O governo atual encarou o maior desastre ambiental de nossa História logo no início do seu mandato. Foi como se tivesse pisado numa mina terrestre de guerras passadas. Ele não teve culpa alguma pelo rompimento de uma barragem de rejeitos tóxicos da Vale em Brumadinho, Minas Gerais, que foi causado por décadas de crimes e descaso que antecederam sua chegada. Mas, em vez de lhe servir de lição de preservação e prevenção, o acidente parece ter sido usado de base para a elaboração de uma espécie de manual sobre como destruir o verde. E saiu plantando mais minas. É uma política ambiental movida ao que há de errado: afrouxamento na legislação, omissão e enfraquecimento dos órgãos de fiscalização, que são um convite à corrupção. Vejam a última do ministro do Meio Ambiente. Condenado pela Justiça de São Paulo por falsificar mapas da Área de Proteção Ambiental da Várzea do Rio Tietê, em 2016, quando era secretário estadual, ele agora pretende extinguir as regras que protegem manguezais e restingas.

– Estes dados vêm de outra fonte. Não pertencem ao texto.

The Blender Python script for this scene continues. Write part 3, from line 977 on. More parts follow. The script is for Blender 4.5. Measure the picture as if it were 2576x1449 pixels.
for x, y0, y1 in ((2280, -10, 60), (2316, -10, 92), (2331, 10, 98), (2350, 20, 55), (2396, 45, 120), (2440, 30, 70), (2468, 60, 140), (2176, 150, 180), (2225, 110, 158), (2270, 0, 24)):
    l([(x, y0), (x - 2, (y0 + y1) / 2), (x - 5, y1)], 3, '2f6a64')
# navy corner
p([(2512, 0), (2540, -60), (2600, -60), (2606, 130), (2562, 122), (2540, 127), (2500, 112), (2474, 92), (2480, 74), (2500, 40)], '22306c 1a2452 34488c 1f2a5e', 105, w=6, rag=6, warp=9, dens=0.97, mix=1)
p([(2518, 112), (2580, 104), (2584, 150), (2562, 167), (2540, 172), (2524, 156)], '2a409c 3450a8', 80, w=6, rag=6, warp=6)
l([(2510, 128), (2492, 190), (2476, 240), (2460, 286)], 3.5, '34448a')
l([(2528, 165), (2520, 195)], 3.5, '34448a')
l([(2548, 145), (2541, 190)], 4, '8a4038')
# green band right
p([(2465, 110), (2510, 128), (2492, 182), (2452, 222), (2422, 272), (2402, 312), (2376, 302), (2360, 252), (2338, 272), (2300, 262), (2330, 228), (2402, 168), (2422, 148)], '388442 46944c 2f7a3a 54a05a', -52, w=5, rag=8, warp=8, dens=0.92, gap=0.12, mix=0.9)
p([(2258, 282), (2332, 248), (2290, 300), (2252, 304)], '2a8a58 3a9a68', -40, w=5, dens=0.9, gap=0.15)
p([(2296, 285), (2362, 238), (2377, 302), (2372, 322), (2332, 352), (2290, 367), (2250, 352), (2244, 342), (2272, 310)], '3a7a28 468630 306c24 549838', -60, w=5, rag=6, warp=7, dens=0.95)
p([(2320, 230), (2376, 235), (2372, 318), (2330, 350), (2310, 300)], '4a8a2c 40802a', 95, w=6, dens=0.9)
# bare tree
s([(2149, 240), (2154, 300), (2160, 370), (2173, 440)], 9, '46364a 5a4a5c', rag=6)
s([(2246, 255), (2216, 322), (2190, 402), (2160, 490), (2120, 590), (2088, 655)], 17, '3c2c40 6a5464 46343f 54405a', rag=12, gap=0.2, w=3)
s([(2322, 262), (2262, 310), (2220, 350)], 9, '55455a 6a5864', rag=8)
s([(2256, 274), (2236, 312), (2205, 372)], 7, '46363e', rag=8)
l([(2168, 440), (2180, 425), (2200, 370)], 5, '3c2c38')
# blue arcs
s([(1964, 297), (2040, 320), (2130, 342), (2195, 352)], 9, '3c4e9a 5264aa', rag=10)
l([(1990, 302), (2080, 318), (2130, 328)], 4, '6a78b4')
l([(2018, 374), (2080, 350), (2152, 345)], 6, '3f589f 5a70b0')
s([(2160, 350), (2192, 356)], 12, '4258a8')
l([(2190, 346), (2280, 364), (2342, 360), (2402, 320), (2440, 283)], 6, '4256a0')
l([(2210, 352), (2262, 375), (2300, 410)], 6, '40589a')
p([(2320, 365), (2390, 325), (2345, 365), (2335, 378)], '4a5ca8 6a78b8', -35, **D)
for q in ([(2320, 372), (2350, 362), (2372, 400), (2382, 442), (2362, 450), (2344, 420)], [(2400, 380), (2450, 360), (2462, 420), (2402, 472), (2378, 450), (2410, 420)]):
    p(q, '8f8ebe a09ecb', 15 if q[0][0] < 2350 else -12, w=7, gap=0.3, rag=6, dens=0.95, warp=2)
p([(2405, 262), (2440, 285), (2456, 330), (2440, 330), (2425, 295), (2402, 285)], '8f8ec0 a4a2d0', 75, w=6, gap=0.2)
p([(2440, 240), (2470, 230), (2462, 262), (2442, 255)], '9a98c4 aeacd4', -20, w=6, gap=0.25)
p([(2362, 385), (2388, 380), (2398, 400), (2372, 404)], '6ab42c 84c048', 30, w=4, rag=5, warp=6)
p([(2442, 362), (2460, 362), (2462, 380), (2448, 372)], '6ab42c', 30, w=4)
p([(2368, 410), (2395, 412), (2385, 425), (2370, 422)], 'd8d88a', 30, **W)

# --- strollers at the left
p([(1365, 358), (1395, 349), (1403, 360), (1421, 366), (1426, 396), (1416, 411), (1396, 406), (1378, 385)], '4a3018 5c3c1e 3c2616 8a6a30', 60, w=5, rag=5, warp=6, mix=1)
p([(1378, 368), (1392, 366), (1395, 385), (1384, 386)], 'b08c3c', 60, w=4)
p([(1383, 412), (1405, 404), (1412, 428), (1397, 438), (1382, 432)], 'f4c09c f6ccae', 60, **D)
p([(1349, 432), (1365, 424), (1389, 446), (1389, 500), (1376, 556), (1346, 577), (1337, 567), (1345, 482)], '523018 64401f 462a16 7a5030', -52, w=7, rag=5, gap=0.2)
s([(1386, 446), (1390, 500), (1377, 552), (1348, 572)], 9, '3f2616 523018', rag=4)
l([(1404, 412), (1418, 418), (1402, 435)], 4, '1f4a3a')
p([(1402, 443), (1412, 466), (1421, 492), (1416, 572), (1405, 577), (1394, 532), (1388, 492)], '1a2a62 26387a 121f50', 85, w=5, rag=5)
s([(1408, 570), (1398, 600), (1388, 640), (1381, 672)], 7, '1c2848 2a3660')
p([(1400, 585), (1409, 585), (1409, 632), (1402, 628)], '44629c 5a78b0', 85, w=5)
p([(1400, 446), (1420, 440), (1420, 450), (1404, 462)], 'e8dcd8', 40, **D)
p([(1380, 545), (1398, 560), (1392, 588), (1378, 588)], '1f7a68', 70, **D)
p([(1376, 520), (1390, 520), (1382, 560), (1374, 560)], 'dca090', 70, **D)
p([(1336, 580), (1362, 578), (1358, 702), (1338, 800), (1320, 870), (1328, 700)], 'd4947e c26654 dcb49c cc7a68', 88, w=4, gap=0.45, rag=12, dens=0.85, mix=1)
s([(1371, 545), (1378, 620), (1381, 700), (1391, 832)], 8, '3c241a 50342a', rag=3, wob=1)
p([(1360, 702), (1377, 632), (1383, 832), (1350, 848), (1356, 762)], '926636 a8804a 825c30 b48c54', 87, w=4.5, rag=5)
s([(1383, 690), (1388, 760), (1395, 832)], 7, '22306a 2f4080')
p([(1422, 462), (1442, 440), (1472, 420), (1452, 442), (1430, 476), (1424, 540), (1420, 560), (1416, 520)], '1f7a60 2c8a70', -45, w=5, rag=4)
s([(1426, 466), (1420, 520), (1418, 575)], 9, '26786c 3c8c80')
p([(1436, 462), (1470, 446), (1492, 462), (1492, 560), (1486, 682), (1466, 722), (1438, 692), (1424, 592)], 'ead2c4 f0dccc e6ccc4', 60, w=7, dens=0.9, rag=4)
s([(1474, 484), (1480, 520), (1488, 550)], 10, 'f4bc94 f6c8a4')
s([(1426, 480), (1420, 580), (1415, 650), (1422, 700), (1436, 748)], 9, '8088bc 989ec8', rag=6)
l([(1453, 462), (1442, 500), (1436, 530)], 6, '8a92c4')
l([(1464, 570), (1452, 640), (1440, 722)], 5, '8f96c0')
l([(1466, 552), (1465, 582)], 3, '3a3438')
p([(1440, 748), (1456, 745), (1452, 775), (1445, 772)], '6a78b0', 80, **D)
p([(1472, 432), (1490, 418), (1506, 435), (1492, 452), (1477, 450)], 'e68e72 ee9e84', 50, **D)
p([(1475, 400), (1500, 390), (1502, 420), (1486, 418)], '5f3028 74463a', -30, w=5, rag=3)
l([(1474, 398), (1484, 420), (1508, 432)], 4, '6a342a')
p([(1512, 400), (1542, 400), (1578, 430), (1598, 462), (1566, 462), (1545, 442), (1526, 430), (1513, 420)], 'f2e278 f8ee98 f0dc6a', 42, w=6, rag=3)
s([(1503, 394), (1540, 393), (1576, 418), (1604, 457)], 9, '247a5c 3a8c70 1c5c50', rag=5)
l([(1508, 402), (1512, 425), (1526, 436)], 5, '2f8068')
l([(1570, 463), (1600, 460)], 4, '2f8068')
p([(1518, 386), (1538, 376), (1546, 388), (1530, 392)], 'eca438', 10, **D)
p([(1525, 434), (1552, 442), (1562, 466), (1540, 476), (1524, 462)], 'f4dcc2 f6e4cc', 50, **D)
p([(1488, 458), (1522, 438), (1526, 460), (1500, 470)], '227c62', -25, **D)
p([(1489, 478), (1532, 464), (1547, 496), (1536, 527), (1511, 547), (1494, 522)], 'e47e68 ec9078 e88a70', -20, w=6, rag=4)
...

Esse guia é seguido nos mais diversos setores ambientais. No caso da decisão do Conselho Nacional do Meio Ambiente (Conama), especialmente desfigurado pelo ministro para essas ocasiões, os interesses são diversos. O mais óbvio é o dos setores imobiliário e turístico, pois criar uma “Cancún brasileira” é uma obsessão pessoal do presidente – e o Conama também optou por liberar construções em áreas localizadas no entorno de represas artificiais, que também beneficia esses negócios. Mas há outros menos evidentes, como a criação de camarão (carcinicultura), um negócio que rendeu R$ 1,1 bilhão em 2019. Sozinha, esta modalidade de “agronegócio marinho” é responsável pela destruição de metade dos manguezais brasileiros. Já o terrestre seria teoricamente beneficiado pela revogação da exigência de licenciamento ambiental para projetos de irrigação – a água desviada clandestinamente por agricultores é justamente um dos maiores flagelos que assolam o São Francisco. Cerca de 14,2 milhões de brasileiros dependem diretamente das águas do “rio da integração nacional”, cuja bacia banha sete estados e o Distrito Federal.
Voltemos ao exemplo de Brumadinho. Era de se esperar que o governo – que, por sinal, agiu com rapidez no dia do acidente – redobrasse a atenção para esse tipo de estrutura. Mas o Relatório de Segurança de Barragens 2019, da Agência Nacional de Águas e Saneamento Básico (ANA), diz o contrário, já que houve um aumento de 129% no número de barragens em condições críticas no Brasil em relação a 2018 – crescendo de 68 para 156, em 22 estados. A maioria delas (63%) pertence à iniciativa privada. Aqui, as maiores interessadas são as más empresas ligadas à mineração, mananciais de propina. Justamente quem sairia ganhando com a fraude na Área de Proteção Ambiental da Várzea do Rio Tietê.
E o futuro aponta para mais insegurança ainda: recém-aprovada, a nova lei que regula a Política Nacional de Segurança de Barragens excluiu a exigência de que os planos de emergência das empresas fossem examinados pelas agências reguladoras. Caso o plano de emergência que a empresa alemã Tüv Süd apresentou à Vale para a barragem da mina do Córrego do Feijão fosse analisado antes, o pior poderia ter sido evitado. O mais provável é que fossem exigidas mudanças no projeto, uma vez que estudos prévios já apontavam falhas – como, por exemplo, que os rejeitos chegariam até o refeitório dos trabalhadores em um minuto ou menos e que as rotas de fuga seriam alcançadas em até cinco minutos.
Só em Minas Gerais, a Agência Nacional de Mineração (ANM) tem 360 barragens para fiscalizar. Quatro dessas estruturas correm risco de rompimento iminente, o mesmo número de fiscais que o órgão tem para dar conta do trabalho em todo o estado no momento. São 30 fiscais para cuidar de 841 barragens de mineração em todo o país e o Ministério da Economia ainda determinou um corte de 9% no orçamento da ANM, que passaria dos atuais R$ 67,5 para R$ 61,4 em 2021. Assim como o Ibama, a agência está sendo enfraquecida enquanto a boiada passa. É mais uma instrução do manual sendo seguida. Os 19 mortos em Mariana e os 270 de Brumadinho merecem mais respeito.